Das ist eine der großen Vorteile des Freiwilligendaseins. Freie Zeit kann ich mir natürlich selbst einteilen. Und das habe ich in akzeptiertem Ausmaß auch vor. Ich bin mir jetzt schon sicher, dass es mir weder in der Arbeit noch in der Freizeit fad werden wird. Und wenn doch, gibt’s immer noch Banana Beer.


Wo genau ist Lushoto und was kann man dort machen?

 Lushoto liegt im Nordosten von Tansania in der Region Tanga. „Eine schöne Region“ werden jetzt vor allem die männlichen Leser unter Euch denken.
Das „Bergdorf“ auf ca. 1500m Höhe hat an die 500.000 Einwohner, ist also gar nicht so klein und weil es so schön in den Usambara Mountains liegt, ist es Ausgangspunkt für viele Wanderrouten. Fast, als wäre es für mich gebaut worden! Damit habe ich auch schon den zweiten Teil der Frage eigentlicht beantwortet.

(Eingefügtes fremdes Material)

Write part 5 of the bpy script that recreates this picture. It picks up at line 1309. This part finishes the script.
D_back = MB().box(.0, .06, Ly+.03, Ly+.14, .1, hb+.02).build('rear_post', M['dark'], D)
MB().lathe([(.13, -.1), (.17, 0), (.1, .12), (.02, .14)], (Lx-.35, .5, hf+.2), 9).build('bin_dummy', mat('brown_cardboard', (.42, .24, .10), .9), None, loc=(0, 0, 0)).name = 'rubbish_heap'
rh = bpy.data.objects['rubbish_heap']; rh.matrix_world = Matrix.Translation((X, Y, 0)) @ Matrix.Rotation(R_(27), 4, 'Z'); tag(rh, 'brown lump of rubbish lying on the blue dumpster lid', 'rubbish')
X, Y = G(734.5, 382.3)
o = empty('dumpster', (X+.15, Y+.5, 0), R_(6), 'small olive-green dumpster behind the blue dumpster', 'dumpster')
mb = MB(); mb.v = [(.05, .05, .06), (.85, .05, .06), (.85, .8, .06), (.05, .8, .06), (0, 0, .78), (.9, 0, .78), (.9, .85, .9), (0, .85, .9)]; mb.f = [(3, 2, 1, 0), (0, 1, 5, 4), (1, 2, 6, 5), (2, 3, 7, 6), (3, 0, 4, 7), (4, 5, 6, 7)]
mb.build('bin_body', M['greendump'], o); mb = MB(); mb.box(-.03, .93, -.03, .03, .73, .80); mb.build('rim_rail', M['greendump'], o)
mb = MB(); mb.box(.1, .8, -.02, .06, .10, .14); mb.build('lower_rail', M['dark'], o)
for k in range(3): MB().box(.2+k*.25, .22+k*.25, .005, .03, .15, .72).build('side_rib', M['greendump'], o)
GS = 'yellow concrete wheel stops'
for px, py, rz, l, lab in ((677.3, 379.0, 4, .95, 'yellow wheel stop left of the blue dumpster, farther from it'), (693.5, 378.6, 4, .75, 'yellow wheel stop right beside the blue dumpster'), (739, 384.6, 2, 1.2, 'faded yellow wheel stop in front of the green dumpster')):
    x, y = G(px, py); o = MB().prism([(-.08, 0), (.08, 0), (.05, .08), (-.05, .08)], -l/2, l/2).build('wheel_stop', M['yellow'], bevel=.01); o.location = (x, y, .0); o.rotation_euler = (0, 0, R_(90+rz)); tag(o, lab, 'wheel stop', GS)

Weil es so hoch oben liegt, ist es dort auch nicht so heiß und trocken, wie man es sich für ein typisch afrikanisches Land im Allgemeinen vorstellt. So belaufen sich die Temperaturen zwischen 18° nachts und 30° tagsüber.
Und wenn man es dann doch gerne mal wärmer hätte, fährt man in die 3 Std. entfernte Stadt Tanga. Die liegt nämlich direkt am indischen Ozean. Das ist der mit den Palmen, den weißen Sandstränden und dem türkisblauen Wasser. Zwecks Verbildlichung kurz erwähnt!